### Your goal
Reproduce all of the listing below without alteration.

### Stored data
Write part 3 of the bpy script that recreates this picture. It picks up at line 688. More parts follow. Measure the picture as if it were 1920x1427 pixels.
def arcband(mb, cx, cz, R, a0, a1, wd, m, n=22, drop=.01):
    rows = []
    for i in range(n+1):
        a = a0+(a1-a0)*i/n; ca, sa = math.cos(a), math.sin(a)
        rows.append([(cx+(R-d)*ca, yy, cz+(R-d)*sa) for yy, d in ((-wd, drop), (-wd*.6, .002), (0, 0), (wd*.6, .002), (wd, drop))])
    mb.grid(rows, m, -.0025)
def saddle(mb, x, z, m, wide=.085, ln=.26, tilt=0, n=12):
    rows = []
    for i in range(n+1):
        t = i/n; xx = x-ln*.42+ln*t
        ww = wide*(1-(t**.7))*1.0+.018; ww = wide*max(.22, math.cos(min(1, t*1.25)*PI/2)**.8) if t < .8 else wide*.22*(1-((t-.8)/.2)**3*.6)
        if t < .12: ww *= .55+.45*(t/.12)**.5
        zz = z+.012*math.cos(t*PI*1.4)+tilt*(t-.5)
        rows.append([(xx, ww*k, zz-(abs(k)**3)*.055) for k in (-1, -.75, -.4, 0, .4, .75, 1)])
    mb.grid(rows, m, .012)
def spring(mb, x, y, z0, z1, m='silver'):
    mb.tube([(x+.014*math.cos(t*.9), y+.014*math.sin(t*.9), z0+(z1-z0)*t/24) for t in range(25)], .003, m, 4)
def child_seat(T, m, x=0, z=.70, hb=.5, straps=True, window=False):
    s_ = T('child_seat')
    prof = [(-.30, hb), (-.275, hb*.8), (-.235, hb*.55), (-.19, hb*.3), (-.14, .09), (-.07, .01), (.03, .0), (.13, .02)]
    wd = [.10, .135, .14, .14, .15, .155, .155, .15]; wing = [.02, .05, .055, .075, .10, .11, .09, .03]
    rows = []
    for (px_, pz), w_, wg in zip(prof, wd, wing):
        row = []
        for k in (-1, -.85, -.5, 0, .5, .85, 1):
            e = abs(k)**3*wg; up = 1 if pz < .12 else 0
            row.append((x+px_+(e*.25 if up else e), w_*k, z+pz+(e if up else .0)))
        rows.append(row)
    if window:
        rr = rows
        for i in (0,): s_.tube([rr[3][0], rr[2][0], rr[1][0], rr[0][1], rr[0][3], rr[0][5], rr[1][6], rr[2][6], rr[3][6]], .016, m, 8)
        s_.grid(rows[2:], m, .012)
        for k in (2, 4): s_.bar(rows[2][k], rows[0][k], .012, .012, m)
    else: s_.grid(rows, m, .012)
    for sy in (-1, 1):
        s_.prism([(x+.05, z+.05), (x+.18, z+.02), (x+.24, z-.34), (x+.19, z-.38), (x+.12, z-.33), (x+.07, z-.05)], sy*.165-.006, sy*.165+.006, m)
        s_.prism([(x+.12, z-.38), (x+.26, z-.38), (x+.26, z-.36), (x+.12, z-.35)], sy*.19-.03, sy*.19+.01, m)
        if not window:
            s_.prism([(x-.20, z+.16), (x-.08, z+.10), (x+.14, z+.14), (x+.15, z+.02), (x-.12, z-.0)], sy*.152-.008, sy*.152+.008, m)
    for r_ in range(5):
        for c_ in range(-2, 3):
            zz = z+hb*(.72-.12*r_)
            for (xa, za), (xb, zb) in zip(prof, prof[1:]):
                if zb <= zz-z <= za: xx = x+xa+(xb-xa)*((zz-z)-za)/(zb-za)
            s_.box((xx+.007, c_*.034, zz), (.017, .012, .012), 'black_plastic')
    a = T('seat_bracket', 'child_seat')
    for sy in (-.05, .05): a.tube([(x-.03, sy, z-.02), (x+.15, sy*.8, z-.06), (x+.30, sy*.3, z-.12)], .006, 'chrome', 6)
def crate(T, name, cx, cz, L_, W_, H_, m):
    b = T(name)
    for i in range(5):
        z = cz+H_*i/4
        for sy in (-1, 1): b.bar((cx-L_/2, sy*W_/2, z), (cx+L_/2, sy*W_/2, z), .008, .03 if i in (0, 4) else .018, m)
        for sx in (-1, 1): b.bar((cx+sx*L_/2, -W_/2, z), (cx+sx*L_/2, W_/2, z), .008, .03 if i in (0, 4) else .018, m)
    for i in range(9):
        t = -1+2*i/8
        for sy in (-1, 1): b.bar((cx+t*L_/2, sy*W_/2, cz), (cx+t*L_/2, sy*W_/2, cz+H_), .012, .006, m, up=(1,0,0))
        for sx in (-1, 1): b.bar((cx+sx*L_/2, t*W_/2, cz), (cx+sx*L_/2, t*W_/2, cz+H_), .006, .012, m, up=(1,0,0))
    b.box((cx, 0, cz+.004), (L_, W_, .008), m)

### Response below
Write part 3 of the bpy script that recreates this picture. It picks up at line 688. More parts follow. Measure the picture as if it were 1920x1427 pixels.
def arcband(mb, cx, cz, R, a0, a1, wd, m, n=22, drop=.01):
    rows = []
    for i in range(n+1):
        a = a0+(a1-a0)*i/n; ca, sa = math.cos(a), math.sin(a)
        rows.append([(cx+(R-d)*ca, yy, cz+(R-d)*sa) for yy, d in ((-wd, drop), (-wd*.6, .002), (0, 0), (wd*.6, .002), (wd, drop))])
    mb.grid(rows, m, -.0025)
def saddle(mb, x, z, m, wide=.085, ln=.26, tilt=0, n=12):
    rows = []
    for i in range(n+1):
        t = i/n; xx = x-ln*.42+ln*t
        ww = wide*(1-(t**.7))*1.0+.018; ww = wide*max(.22, math.cos(min(1, t*1.25)*PI/2)**.8) if t < .8 else wide*.22*(1-((t-.8)/.2)**3*.6)
        if t < .12: ww *= .55+.45*(t/.12)**.5
        zz = z+.012*math.cos(t*PI*1.4)+tilt*(t-.5)
        rows.append([(xx, ww*k, zz-(abs(k)**3)*.055) for k in (-1, -.75, -.4, 0, .4, .75, 1)])
    mb.grid(rows, m, .012)
def spring(mb, x, y, z0, z1, m='silver'):
    mb.tube([(x+.014*math.cos(t*.9), y+.014*math.sin(t*.9), z0+(z1-z0)*t/24) for t in range(25)], .003, m, 4)
def child_seat(T, m, x=0, z=.70, hb=.5, straps=True, window=False):
    s_ = T('child_seat')
    prof = [(-.30, hb), (-.275, hb*.8), (-.235, hb*.55), (-.19, hb*.3), (-.14, .09), (-.07, .01), (.03, .0), (.13, .02)]
    wd = [.10, .135, .14, .14, .15, .155, .155, .15]; wing = [.02, .05, .055, .075, .10, .11, .09, .03]
    rows = []
    for (px_, pz), w_, wg in zip(prof, wd, wing):
        row = []
        for k in (-1, -.85, -.5, 0, .5, .85, 1):
            e = abs(k)**3*wg; up = 1 if pz < .12 else 0
            row.append((x+px_+(e*.25 if up else e), w_*k, z+pz+(e if up else .0)))
        rows.append(row)
    if window:
        rr = rows
        for i in (0,): s_.tube([rr[3][0], rr[2][0], rr[1][0], rr[0][1], rr[0][3], rr[0][5], rr[1][6], rr[2][6], rr[3][6]], .016, m, 8)
        s_.grid(rows[2:], m, .012)
        for k in (2, 4): s_.bar(rows[2][k], rows[0][k], .012, .012, m)
    else: s_.grid(rows, m, .012)
    for sy in (-1, 1):
        s_.prism([(x+.05, z+.05), (x+.18, z+.02), (x+.24, z-.34), (x+.19, z-.38), (x+.12, z-.33), (x+.07, z-.05)], sy*.165-.006, sy*.165+.006, m)
        s_.prism([(x+.12, z-.38), (x+.26, z-.38), (x+.26, z-.36), (x+.12, z-.35)], sy*.19-.03, sy*.19+.01, m)
        if not window:
            s_.prism([(x-.20, z+.16), (x-.08, z+.10), (x+.14, z+.14), (x+.15, z+.02), (x-.12, z-.0)], sy*.152-.008, sy*.152+.008, m)
    for r_ in range(5):
        for c_ in range(-2, 3):
            zz = z+hb*(.72-.12*r_)
            for (xa, za), (xb, zb) in zip(prof, prof[1:]):
                if zb <= zz-z <= za: xx = x+xa+(xb-xa)*((zz-z)-za)/(zb-za)
            s_.box((xx+.007, c_*.034, zz), (.017, .012, .012), 'black_plastic')
    a = T('seat_bracket', 'child_seat')
    for sy in (-.05, .05): a.tube([(x-.03, sy, z-.02), (x+.15, sy*.8, z-.06), (x+.30, sy*.3, z-.12)], .006, 'chrome', 6)
def crate(T, name, cx, cz, L_, W_, H_, m):
    b = T(name)
    for i in range(5):
        z = cz+H_*i/4
        for sy in (-1, 1): b.bar((cx-L_/2, sy*W_/2, z), (cx+L_/2, sy*W_/2, z), .008, .03 if i in (0, 4) else .018, m)
        for sx in (-1, 1): b.bar((cx+sx*L_/2, -W_/2, z), (cx+sx*L_/2, W_/2, z), .008, .03 if i in (0, 4) else .018, m)
    for i in range(9):
        t = -1+2*i/8
        for sy in (-1, 1): b.bar((cx+t*L_/2, sy*W_/2, cz), (cx+t*L_/2, sy*W_/2, cz+H_), .012, .006, m, up=(1,0,0))
        for sx in (-1, 1): b.bar((cx+sx*L_/2, t*W_/2, cz), (cx+sx*L_/2, t*W_/2, cz+H_), .006, .012, m, up=(1,0,0))
    b.box((cx, 0, cz+.004), (L_, W_, .008), m)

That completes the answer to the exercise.